Sunday, February 22, 2009

Daydreaming/contentment

Still a rant/struggle of mine:

I've decided that I want to write a book. (ha) Essentially, there is a particular subject that I am passionate about, feel people need to ponder, and have always thought there should be a book about it, so... here I go. The premise of this book will be about out culture's lack of focus on contentment and especially contentment being single. There are a few Christian dating books for girls about being content being single, waiting on the right guy... blah blah... but guys in our society are encouraged to constantly on the look-out, pursuing, or being in a relationship. They are never encouraged to simply take time to discover who they are, who they want to be, and what they want. They seem to think that this stuff will be figured out once they find the one (or anyone). Girls are the same way, but at least there is some encouragement to embrace the time of singleness and realize what a gift it is.

One of the major factors of our dissatisfaction and constant need for romance is daydreaming. I have had debates with many of my friends about the good and harms of playing ongoing romantic comedies in your head. On the one hand, I think it can be innocent and very apparent that it is a daydream, not to be confused with reality. However, how can one be content with life when you are always planning out a possible (hopefully probable) future. I use to do this all the time. Whenever I had a big event coming up, usually something away from the norm, my mind would play out a little romantic comedy with either fictional characters or real people I knew. Then when I went to the event and it didnt play out like my wildest fantasy (go figure), I was, on some level, disappointed. Even if I met amazing people, saw great things, or had some big success, my lack of perfect romance left me feeling unsatisfied. This took away the appreciation I should have had for the experience. I found I didnt enjoy life. I didnt place very much value on the amazing friends that I had, since I was always looking for somethign romantic, rather than a possibly lifelong friendship. As I look back, this was how much of my life went up through my 1st year of college.
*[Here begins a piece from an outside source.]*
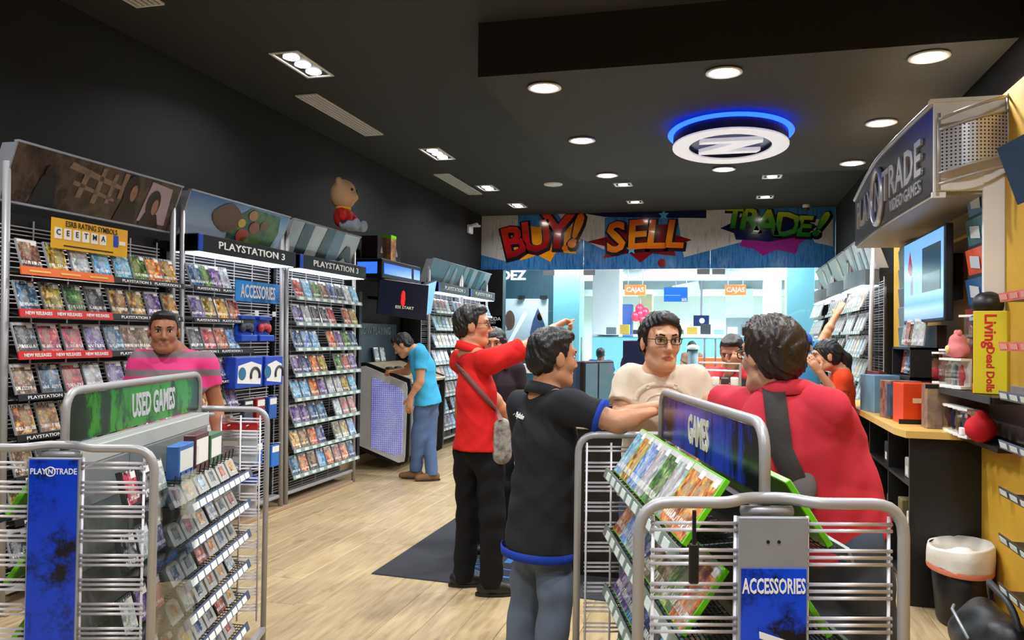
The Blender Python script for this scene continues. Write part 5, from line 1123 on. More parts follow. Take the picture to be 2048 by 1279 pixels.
# ------------------------------------------------------------------ centre counters
cc = thing('cash_counter', 'black cash counter with pale top holding the two monitors', 'counter', (-.78, 5.35, 0))
MB().box(-.42, .55, -.32, .5, .0, .93).build('cabinet', M_blk2, cc); MB().box(-.47, .6, -.37, .55, .93, .97, 0, .006).build('counter_top', mat('pale_laminate', (206, 200, 190), .4), cc)
c2 = thing('service_counter', 'higher maple-topped service counter behind the cream-shirted man', 'counter', (.12, 5.05, 0))
MB().box(-.28, .26, -.1, .15, 0, 1.10).build('cabinet', M_blk2, c2); MB().box(-.32, .30, -.14, .19, 1.10, 1.14, 0, .006).build('counter_top', M_maple, c2)
c3 = thing('side_table', 'low maple table top beside the man in the red polo', 'table', (.62, 3.35, 0))
MB().prism([(-.22, -.36), (-.10, -.36), (-.06, -.30), (-.06, .45), (-.22, .45)], (0, 0, .89), (1, 0, 0), (0, 1, 0), .035).build('table_top', M_maple, c3)
for x in (-.18, -.10):
    for y in (-.30, .38): MB().box(x-.02, x+.02, y-.02, y+.02, 0, .89).build('leg', M_black, c3)
for j, (px, py, w, lb, rz, Y) in enumerate(((1140, 755, .40, 'large grey desktop monitor turned away on the cash counter', R(28), 5.25), (1194, 752, .33, 'slim monitor with pale screen on the cash counter', R(62), 5.35))):
    p = at(px, 790, Y); t = thing('desktop_monitor', lb, 'monitor', (p.x, p.y, .97), rz, 'monitors on the cash counter')
    MB().box(-.1, .1, -.08, .08, 0, .015, 0, .005).build('base', M_black, t); MB().box(-.025, .025, 0, .03, .01, .16).build('neck', M_black, t)
    MB().box(-w/2, w/2, -.02, .025, .07, .38, 0, .008).build('housing', M_black, t); MB().box(-w/2+.012, w/2-.012, -.023, -.02, .085, .365).build('screen', screen_mat('monitor_%d' % j, (60, 74, 100) if j == 0 else (120, 160, 170), .55), t)
p = at(1268, 716, 6.6); t = thing('desktop_monitor', 'dark blue flat monitor behind the cream-shirted man', 'monitor', (p.x, p.y, 1.17), 0, 'monitors on the cash counter'); MB().box(-.09, .12, -.02, .02, .08, .32, 0, .006).build('housing', mat('navy_screen', (20, 30, 56), .3), t); MB().box(-.03, .03, -.01, .02, 0, .09).build('neck', M_black, t)
b_st = thing('monitor_ledge', 'dark desk holding the rear monitor behind the cream-shirted man', 'desk', (p.x, p.y+.1, 0)); MB().box(-.5, .5, -.25, .25, 1.13, 1.17).build('desk_top', M_black, b_st); MB().box(-.45, .45, -.2, .2, 0, 1.13).build('cabinet', M_blk2, b_st)
kb = thing('keyboard', 'black keyboard on the cash counter beside the monitors', 'keyboard', (-.55, 5.1, .97), R(10)); MB().box(-.17, .17, -.06, .06, 0, .02, 0, .004).build('body', M_black, kb)
km = MB().box(-.009, .009, -.008, .008, .02, .026, 0, .002).mesh('key', M_dgrey)
for r_ in range(4):
    for q in range(14): link('key', km, kb, (-.152+.0234*q, -.04+.026*r_, 0))
for j, (x, y, c, lb) in enumerate(((-.42, 5.3, (40, 60, 140), 'blue and white controller'), (-.33, 5.2, (220, 220, 220), 'white controller'), (-.6, 5.3, (30, 30, 34), 'black controller'), (-.27, 5.35, (26, 26, 28), 'black game pad'))):
    t = thing('game_controller', lb+' lying among cables on the cash counter', 'controller', (x, y, .972), random.random()*3); g = MB(); g.ball((0, 0, .025), .05, .035, .022); g.ball((-.05, -.02, .02), .025, .04, .02); g.ball((.05, -.02, .02), .025, .04, .02); g.build('shell', mat('ctrl_%d' % j, c, .4), t, True)
    b = MB(); b.tube([(.0, .03, .02)]+[(.05*math.sin(k_*1.1+j), .05+.03*k_, .008) for k_ in range(1, 6)], .004, 6); b.build('cable', M_black, t, True)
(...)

During my first year, i decided to stop daydreaming and I choose to live in reality. God and I worked together to get control of my mind (not an easy thing to do). In doing this, I finally have allowed God to surprise and fully satisfy me. Its funny how the daydreamers are also classified with those who let life "take them for a ride", "go where the wind blows", etc., when I have never felt more surprised, more blessed, and more spontaneous than after I STOPPED daydreaming about what I thought I wanted experiences to entail. I have found that I value my friendships more, get more joy and excitement out of things like music and other experiences, and I have actually taken the time to figure out who I am and who I want to be. I am not looking for a guy to "complete me". I will be a whole, complete person in God, then find someone to compliment me. All the healthiest relationships I have observed have been between two people who aren't needy, but simply compliment each other in their personalities, experiences, desires, and faiths.

This fear we have of being without a romantic interest, also feeds into infidelity. In a dating relationship, When two people are in a relationship and one becomes not just attracted, but interested in someone else, they feel the need to test the waters first. They make sure they could get the other person, before letting their current significant other go. So, If they find out that they couldnt get the new person, then let it slide as simply cheating, and stay with their current love and if they can have the other, they will leave and be with the other one. It seems to me, that if a person in a relationship finds that someone else interests them enough away from their current love, they shouldnt be with the one they are with. Its not a matter of "can I get the new one" it should be "apparently I'm not as in love with my current lover as I thought" and THAT should end the dating relationship, not just the option of someone new. But we are so afraid of being single, that we think its better to be with someone, even the wrong someone, than be with no one. This is such a pity to me! It's so hard to witness unhappy marriages due to simply wanting someone. Why are we so afraid to not have a romantic relationship? I'm not going to say "alone", because one is not "alone" if you have friends. but more on this later....


wow... so, these are my thoughts and premise for my (ha) book. sorry it's so scatterbrained. I'll work on that.. I just needed to type! any thoughts?